ゴッペル : 様々な人権の間で利害が対立することはあるかもしれない。その場合、いずれの権利がより重要か、ケースに応じ検証する必要がある。今回の例は、人権がぶつかり合っているのではない。「移動の自由に対する人権」と「難民申請者全体に向けられた根拠のない一部住民の不安」が対立しているに過ぎない。
swissinfo.ch : 住民の不安には根拠がないとおっしゃいますが、マスコミで報道されている内容を見ると、難民申請者の犯罪率が高くなったように読み取れます。
ゴッペル : 確かに、犯罪に走る難民申請者が存在するのは事実だ。だからと言って、難民申請者が全て凶暴で犯罪に走るとレッテルを貼ることはできない。スイス人の中にも法律を守らない人がいる。
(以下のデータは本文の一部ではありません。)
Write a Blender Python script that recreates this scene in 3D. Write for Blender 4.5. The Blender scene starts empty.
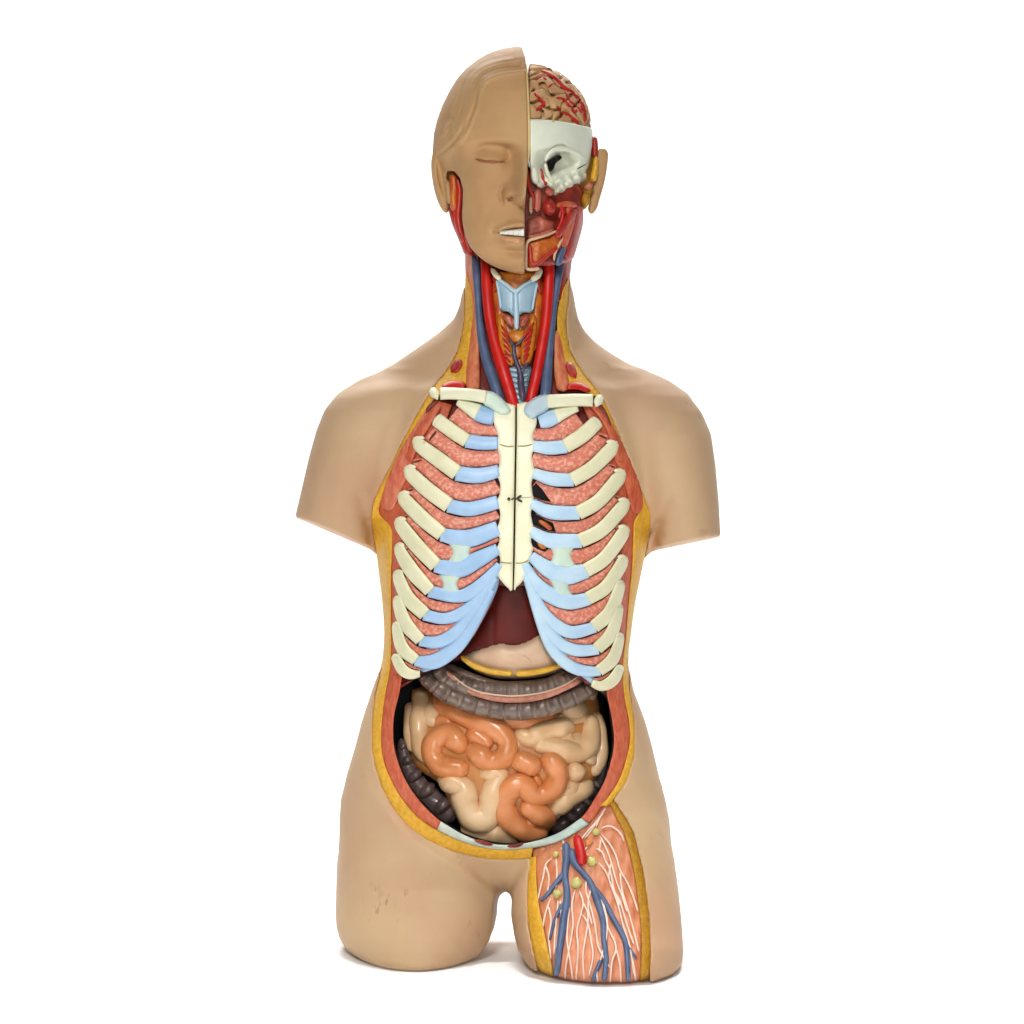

だからと言って、スイス国民全体も犯罪的だと想定して措置を取ることがないのと同じだ。
ある特定の人物が、他の人々に危険を及ぼすような行動をした場合にのみ、その人を除外することが正当化される。しかし防止的にあるグループ全体を除外するのは全く不当である。
swissinfo.ch : しかし、プールで不祥事が発生した場合は当局の責任が問われるのでは?
ゴッペル : 難民申請者がいてもいなくても、プールで何か事故が起こる危険性は常にある。その場合、問題を検証し、法律に従わない者を罰すべきだ。しかしそれは予防的にグループ全体を除外する根拠とはならない。
swissinfo.ch : 他にも難民申請者には認められていない権利があります。例えば、デモを行う権利がそうです。先ごろソロトゥルンで、難民申請者が受け入れ施設に抗議するためキャンプを張りましたが、警察はこれを撤去しました。このケースも倫理上の問題でしょうか?
ゴッペル : 難民申請者に認められていない権利に関しては、個々に検証する必要がある。例えば難民申請者は常に連絡の取れる状態でなくてはならないという規定がある。これはスイスに住む大抵の人には該当しない。ただ、難民申請者は審査中、滞在先を役所に通知すべきという要求には、少なくとも正当性があると思う。審査中、難民申請者は連絡の取れる状態になければいけないからだ。
しかし、デモの禁止については倫理的に議論の余地があるように思われる。
swissinfo.ch : デモ隊のキャンプの撤去を指示した当局は、デモを行った難民申請者が襲われたり罵倒されたりすることがないよう、あくまで保護の目的で今回の措置を取ったと説明しています。このような理由での介入は正当化されますか?
ゴッペル : そうは思わない。他のデモ同様、デモ隊が襲われないよう配慮する必要がある。そして暴行が起きた際はそれを詳しく調査しなくてはならない。デモ隊が襲われる可能性があるというだけでは、公での「表現の自由」を制限する理由にはならない。
swissinfo.ch : 国外のマスコミはスイスを「外国人嫌悪の本拠地」と表現することが多々ありますが、同意見ですか?
ゴッペル : とんでもない。スイスは「外国人嫌悪の本拠地」などではない。スイス人は外国人に対してオープンで、移民の支援活動は高く評価されてきた。しかし、それとは別に、プール立ち入り禁止のような措置は法的にも道徳的にも検証されなくてはならない。